Thursday, December 9, 2010

cambiamento.

crying: the process of shedding tears (usually accompanied by sobs or other inarticulate sounds)

Crying is a rather strange thing when you think about it...it's almost uncontrollable. You can cry tears of joy, tears of pain, or tears can fall from your face when you stare at a bright computer screen too long...(which is the kind i am experiencing right now)

In the past few weeks...I have shed all 3 kinds of tears. (for me...that is quite an accomplishment, I don't tend to cry very often) I guess you could say I have been in touch with my emotions these days.

Today I reflected on who I was before I moved to Boston...and just how much God has taught me upon leaving Arkansas and beginning my endeavors in New England. It's kind of overwhelming how God creeps into your life. I was this vulnerable broken girl...who was so stubborn and selfish.
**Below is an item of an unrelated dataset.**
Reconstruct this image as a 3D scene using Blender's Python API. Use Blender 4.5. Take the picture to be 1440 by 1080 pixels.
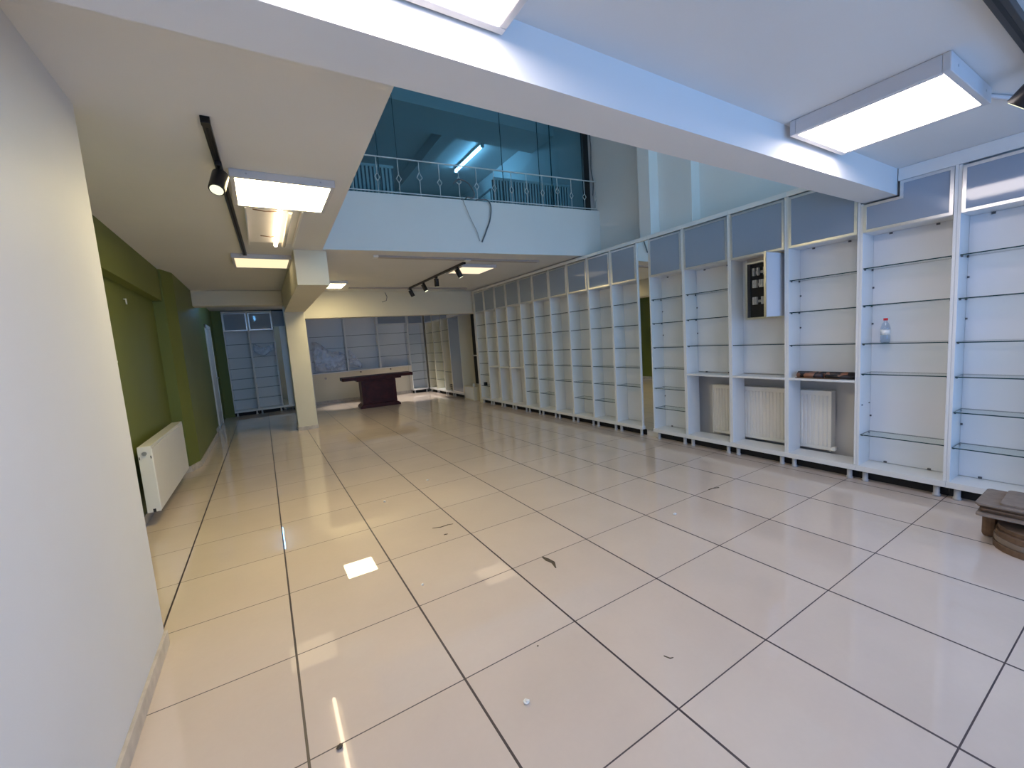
import bpy, bmesh, math, random
from mathutils import Vector, Matrix
random.seed(7)
for o in list(bpy.data.objects): bpy.data.objects.remove(o)
SC = bpy.context.scene
COL = SC.collection
PI = math.pi

# ------------------------------------------------------------------ camera
CAM = Vector((0.02304, -1.5333, 1.41318))
ya, pi_, ro = 0.5365, 0.1072, -0.0714
fwd = Vector((math.sin(ya)*math.cos(pi_), math.cos(ya)*math.cos(pi_), -math.sin(pi_)))
rt = Vector((math.cos(ya), -math.sin(ya), 0)); up = rt.cross(fwd)
r2 = math.cos(ro)*rt + math.sin(ro)*up
u2 = -math.sin(ro)*rt + math.cos(ro)*up
cd = bpy.data.cameras.new('camera'); cam = bpy.data.objects.new('camera', cd); COL.objects.link(cam)
R = Matrix((r2, u2, -fwd)).transposed()
cam.matrix_world = Matrix.Translation(CAM) @ R.to_4x4()
cd.sensor_fit = 'HORIZONTAL'; cd.sensor_width = 36.0; cd.lens = 582.34/1440*36.0
cd.clip_start = 0.02; cd.clip_end = 100
SC.camera = cam

# ------------------------------------------------------------------ world, view, daylight
SC.view_settings.view_transform = 'Standard'
SC.view_settings.look = 'None'
SC.view_settings.gamma = 1
SC.view_settings.use_curve_mapping = False
SC.view_settings.exposure = 0.06
w = bpy.data.worlds.new('world'); SC.world = w; w.use_nodes = True

def area(name, loc, rot, sx, sy, power, color):
    l = bpy.data.lights.new(name, 'AREA'); l.shape = 'RECTANGLE'; l.size = sx; l.size_y = sy
    l.energy = power; l.color = color
    o = bpy.data.objects.new(name, l); COL.objects.link(o); o.location = loc; o.rotation_euler = rot
    return o
# strengths (r, g, b) of everything that gives light
LT = dict(front=(21, 43, 97), upper=(14.9, 25.3, 38.7), near=(12.6, 11.2, 10.8), left=(41, 33.5, 17), column=(22, 18.4, 10.5),
          dim_left=(1.15, 0.94, 0.58), dim_rear=(1.2, 0.96, 0.66), tube=(9, 6.8, 4.4), alcove=(5, 15, 30), gallery=(12, 27, 42),
          spot=(1.2, 1.2, 0.85), world=(0.19, 0.42, 0.52))
def cs(k):
    v = LT[k]; m = max(max(v), 1e-6); return tuple(c/m for c in v), m
w.node_tree.nodes['Background'].inputs[0].default_value = cs('world')[0]+(1,)
w.node_tree.nodes['Background'].inputs[1].default_value = cs('world')[1]
# daylight through the shop front behind the camera, and through the upper shop window over the void
area('daylight_shopfront', (2.2, -4.25, 1.25), (PI/2, 0, 0), 4.2, 2.1, cs('front')[1], cs('front')[0])
area('daylight_upper_window', (2.7, -0.9, 3.85), (PI/2, 0, 0), 3.4, 1.7, cs('upper')[1], cs('upper')[0])

# ------------------------------------------------------------------ materials
def new_mat(name):
    m = bpy.data.materials.new(name); m.use_nodes = True
    return m, m.node_tree, m.node_tree.nodes['Principled BSDF']
def paint(name, col, rough=0.55, var=0.04, scale=3.0, spec=0.4, metal=0.0, bump=0.0, bscale=180):
    m, t, b = new_mat(name)
    geo = t.nodes.new('ShaderNodeNewGeometry')
    n = t.nodes.new('ShaderNodeTexNoise'); n.inputs['Scale'].default_value = scale; n.inputs['Detail'].default_value = 5
    t.links.new(geo.outputs['Position'], n.inputs['Vector'])
    r = t.nodes.new('ShaderNodeValToRGB')
    r.color_ramp.elements[0].position = 0.3; r.color_ramp.elements[1].position = 0.7
    r.color_ramp.elements[0].color = tuple(c*(1-var) for c in col)+(1,)
    r.color_ramp.elements[1].color = tuple(min(1, c*(1+var)) for c in col)+(1,)
    t.links.new(n.outputs['Fac'], r.inputs['Fac']); t.links.new(r.outputs['Color'], b.inputs['Base Color'])
    b.inputs['Roughness'].default_value = rough; b.inputs['Metallic'].default_value = metal
    b.inputs['Specular IOR Level'].default_value = spec
    if bump:
        n2 = t.nodes.new('ShaderNodeTexNoise'); n2.inputs['Scale'].default_value = bscale
        t.links.new(geo.outputs['Position'], n2.inputs['Vector'])
        bp = t.nodes.new('ShaderNodeBump'); bp.inputs['Strength'].default_value = bump; bp.inputs['Distance'].default_value = 0.002
        t.links.new(n2.outputs['Fac'], bp.inputs['Height']); t.links.new(bp.outputs['Normal'], b.inputs['Normal'])
    return m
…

I thought I had it all figured out...I was going to move to Boston and kill it! (can you say prideful?) I was going to be this fabulous hair stylist, when in reality, God had another agenda for me...who knew that he could use swing dancing to introduce me to people who led worship for a God-centered church? I sure didn't.

What an impact this church has made on my life...I have NEVER felt more loved by a church (a body of people who love each other and serve Christ). I can honestly say that this church has a genuine heart for the Lord..they truly love God and love people, because He first loved us.

I am tearing up just thinking about how much God has done in my life in the past couple years...it is truly wonderful to think about, and I know this is only the beginning.

It's funny how life changes so unexpectedly. It comes out of no where.

As for man, his days are like grass; he flourishes like a flower of the field; for the wind passes over it, and it is gone, and its place knows it no more.
Psalm 103:15-16

My life may be short, but I want it spent honoring Him.

Search me, God, and know my heart; test me and know my anxious thoughts. See if there is any offensive way in me, and lead me in the way everlasting.